The question is, if this comes about, will we benefit? It seems likely. With the lines of demarcation being drawn by gamers themselves between what is good for "hardcore gamers" and the rest of the gaming world, too often games with a compelling story get pushed aside. Though to be fair, story-heavy games often suffer when it comes to gameplay. Let's use Konami's Lost in Blue as an example. What an intriguing idea: castaways forced to figure out how to survive. That's a tried-and-true formula brought to the platform of gaming. But many considered the gameplay repetitive and boring. There are a lot of factors that could account for that opinion. First (and perhaps foremost), it could be a simple difference in cultures. What appeals to Japanese gamers does not always appeal to the rest of the world, and this game, like many, was first designed for a Japanese audience. And that's alright, as the French move for subsidization takes that into account. French games for a French audience designed by the French would provide something we rarely see in an industry plagued at times by issues with localizing foreign titles. Second -- and this is a hard truth -- games with a good story often suffer on the gameplay side, and vice versa. It's rare to see those games that truly shine on all fronts, and those are the games, like Halo and Final Fantasy VI and even Phoenix Wright (certainly the best of the adventure games we've seen on the DS), that become legendary. A game needs all elements, and story is often the thing that suffers.

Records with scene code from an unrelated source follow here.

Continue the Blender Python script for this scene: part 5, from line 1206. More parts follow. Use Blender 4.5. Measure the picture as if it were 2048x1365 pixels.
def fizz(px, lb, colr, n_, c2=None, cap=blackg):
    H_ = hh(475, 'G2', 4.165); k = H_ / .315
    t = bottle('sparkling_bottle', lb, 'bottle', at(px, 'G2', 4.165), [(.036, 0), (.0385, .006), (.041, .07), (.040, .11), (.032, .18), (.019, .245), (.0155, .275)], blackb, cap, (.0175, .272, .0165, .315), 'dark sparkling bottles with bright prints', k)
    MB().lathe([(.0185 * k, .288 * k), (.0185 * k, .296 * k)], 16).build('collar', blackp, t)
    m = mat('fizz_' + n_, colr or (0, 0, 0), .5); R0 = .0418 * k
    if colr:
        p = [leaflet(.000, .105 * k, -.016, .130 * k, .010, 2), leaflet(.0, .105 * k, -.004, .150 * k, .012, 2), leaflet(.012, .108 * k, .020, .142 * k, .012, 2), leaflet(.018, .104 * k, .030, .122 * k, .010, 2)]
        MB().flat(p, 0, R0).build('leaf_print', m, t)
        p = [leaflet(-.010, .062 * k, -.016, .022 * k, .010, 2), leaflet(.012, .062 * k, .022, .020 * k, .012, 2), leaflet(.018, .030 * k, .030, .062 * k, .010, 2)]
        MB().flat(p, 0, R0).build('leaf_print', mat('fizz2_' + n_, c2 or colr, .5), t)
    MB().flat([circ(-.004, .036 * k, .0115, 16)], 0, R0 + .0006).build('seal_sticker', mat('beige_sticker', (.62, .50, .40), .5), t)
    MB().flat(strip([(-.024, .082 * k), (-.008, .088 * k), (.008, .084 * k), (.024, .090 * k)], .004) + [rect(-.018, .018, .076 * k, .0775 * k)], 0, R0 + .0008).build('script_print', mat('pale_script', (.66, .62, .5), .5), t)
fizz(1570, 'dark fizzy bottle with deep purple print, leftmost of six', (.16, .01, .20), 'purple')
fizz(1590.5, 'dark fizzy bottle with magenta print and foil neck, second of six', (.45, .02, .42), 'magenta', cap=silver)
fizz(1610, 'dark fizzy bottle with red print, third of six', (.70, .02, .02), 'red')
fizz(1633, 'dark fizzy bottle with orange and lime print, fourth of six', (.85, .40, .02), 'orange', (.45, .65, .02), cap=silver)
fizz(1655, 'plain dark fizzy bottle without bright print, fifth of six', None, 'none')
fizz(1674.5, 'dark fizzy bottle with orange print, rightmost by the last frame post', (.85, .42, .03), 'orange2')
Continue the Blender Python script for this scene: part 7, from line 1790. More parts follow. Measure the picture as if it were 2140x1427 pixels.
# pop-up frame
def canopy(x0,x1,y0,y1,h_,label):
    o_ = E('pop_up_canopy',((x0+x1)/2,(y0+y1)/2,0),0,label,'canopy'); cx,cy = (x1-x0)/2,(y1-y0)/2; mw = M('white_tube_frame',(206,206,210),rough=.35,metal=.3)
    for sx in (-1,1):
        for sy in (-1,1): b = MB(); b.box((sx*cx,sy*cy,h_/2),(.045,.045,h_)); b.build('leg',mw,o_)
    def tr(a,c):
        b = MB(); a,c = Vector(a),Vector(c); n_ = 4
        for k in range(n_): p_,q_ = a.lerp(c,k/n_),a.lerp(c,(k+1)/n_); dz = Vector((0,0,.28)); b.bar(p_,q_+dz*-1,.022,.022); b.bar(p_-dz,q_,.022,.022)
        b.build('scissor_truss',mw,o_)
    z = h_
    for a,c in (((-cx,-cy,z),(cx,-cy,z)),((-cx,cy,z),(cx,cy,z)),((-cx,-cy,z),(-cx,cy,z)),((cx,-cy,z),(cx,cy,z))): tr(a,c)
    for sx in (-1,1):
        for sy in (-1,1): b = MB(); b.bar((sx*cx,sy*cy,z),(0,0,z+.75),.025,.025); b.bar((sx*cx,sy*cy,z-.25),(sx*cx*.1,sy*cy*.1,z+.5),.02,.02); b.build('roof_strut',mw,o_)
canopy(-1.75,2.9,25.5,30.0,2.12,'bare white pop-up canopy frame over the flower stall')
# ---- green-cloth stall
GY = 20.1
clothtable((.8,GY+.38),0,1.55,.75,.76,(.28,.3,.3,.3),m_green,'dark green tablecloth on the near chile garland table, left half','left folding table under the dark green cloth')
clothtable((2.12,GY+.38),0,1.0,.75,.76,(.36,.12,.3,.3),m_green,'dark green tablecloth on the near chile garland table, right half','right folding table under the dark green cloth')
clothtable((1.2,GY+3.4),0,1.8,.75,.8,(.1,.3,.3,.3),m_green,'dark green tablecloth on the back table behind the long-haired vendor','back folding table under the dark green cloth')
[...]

So why is that? Is it, perhaps, because games are looked down upon when it comes to discussing culture? If the French can say that games are a product of culture, that they are, in fact, art, then how can we ignore the story elements? Even if the French gaming industry never sees those tax breaks, something will come of this. We stand at a cusp in the industry. Gaming companies cannot continue to release legions of subpar knockoffs and clones. More and more, games will need to stand out to sell, and to do that, they'll need good writing, good voice acting ... all things that are considered artistic elements. All cultural aspects. And if an artistic element is required to obtain those tax breaks, how can those things be ignored?

And we DS fans, we love a good story. Those are the games we crave. Sure, it's great to take the DS along while traveling for a few runs through Meteos or a quick race in Mario Kart. But we ache for the next Phoenix Wright and for the release of Final Fantasy III. We long for more RPGs that can take us on an epic journey to save the world, or perhaps just our friends -- we're not picky. If France can recognize that games have cultural significance, so can the rest of the world, and we (and our handheld) can only reap the benefits of that change in opinion.